In the past, the answers to these questions were a matter of experience, mixed with a fair amount of anecdote and speculation. Now, these questions can be answered with scientific rigor. State-of-the-art models differentiate between baseline sales (that would happen at cull price without promotion), promotional sales (sales of promoted items), and full-store lift (incremental sales of non-promoted items as a result of promotions). The foundational promoted item category models have to have very low forecast error to accurately assign full-store lift to category and item level promotions. Other features of our breakthrough include:

  • Control for external factors, such as store-wide coupons, seasonality, and floating holidays to isolate the impact of the promotion itself.
  • Bottom-up: Treating each basket as an observation that allows reconciliation at lower grains, i.e. review of relevant basket archetypes, to avoid double counting and separate cause from correlation.
  • Top-down attribution to category promotional linkage and, then driving down to the KVI or Ad Block level.
  • Application of advanced statistical techniques to decouple the impact of a given promotion from other simultaneous promotions in terms of drivers of Full Store Lift.

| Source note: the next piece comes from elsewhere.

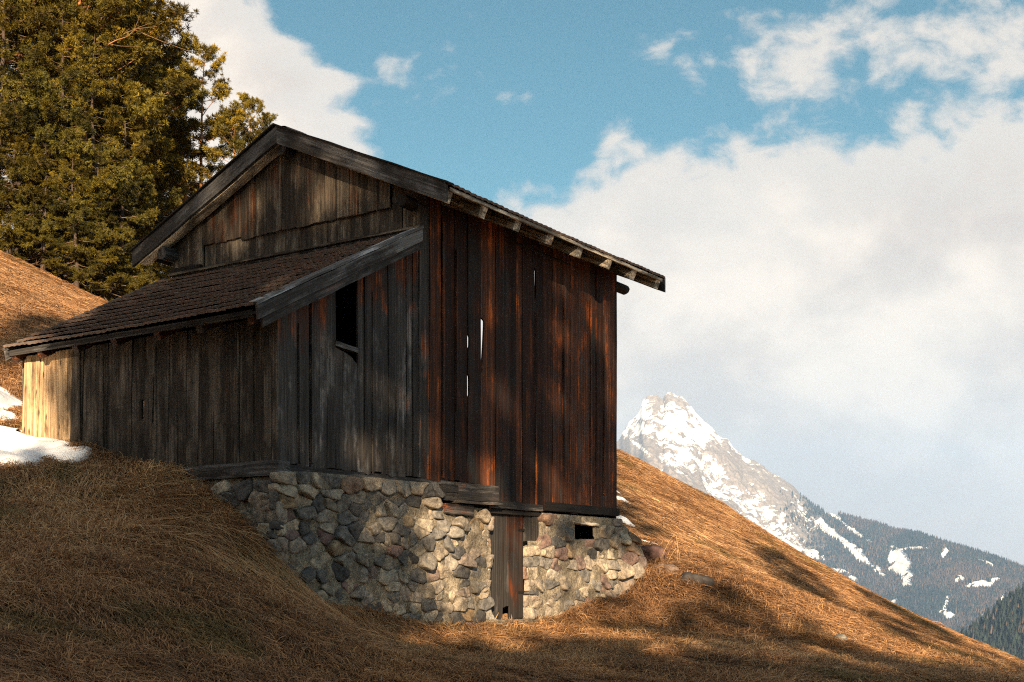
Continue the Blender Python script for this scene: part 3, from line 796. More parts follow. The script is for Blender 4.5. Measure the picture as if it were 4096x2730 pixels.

In effect, the latest generation of models provides retailers with the means to review the full-store impact of past promotions and to design future promotions to maximise true ROI, recognising both the direct impact and the halo effect. Typically, it requires three to five years of past transaction data. The bigger the data base, the better. In most cases, the implementation of systematic measurement of the halo effect of promotions is part of a bigger transformation toward more data-driven decision making in retail.

From myth to maths

The objective of halo effect modeling is to supply category managers with the facts they need to make better, more holistic ROI decisions. Many of them, however, are sceptical at first. But once they see the value, they don’t want to go back to rules of thumb.

Retailers will benefit from putting rules of thumb to the test. Often, it turns out that only a small group of SKUs is fit to balance the objective to drive revenue with the objective to protect profitability, and this group of suitable items varies greatly across categories, regions, and even individual neighbourhoods. Also, consumption patterns and shopping habits change over time. This is why it pays to move from myth to maths.

Retailers who adopt state-of-the-art full store ROI, including halo effect modeling, can often reduce their promotional spending by up to 10% or re-allocate these funds to more promising commercial levers to achieve a full percentage point of margin expansion. For retailers with single digit total profitability this is a very big opportunity. Building that into your everyday way of working via process, tools, and central support can happen in as little as six months.

Working with data-driven decision support systems trains category managers to think more critically about the real effect of promotions and prevents them from making excuses. Consumers want creative promotions that catch their eye and are aligned with their own shopping behaviour. The retailers that succeed will draw more customers, build brand loyalty and drive up profits. It’s time to take a new data-driven approach to promotions.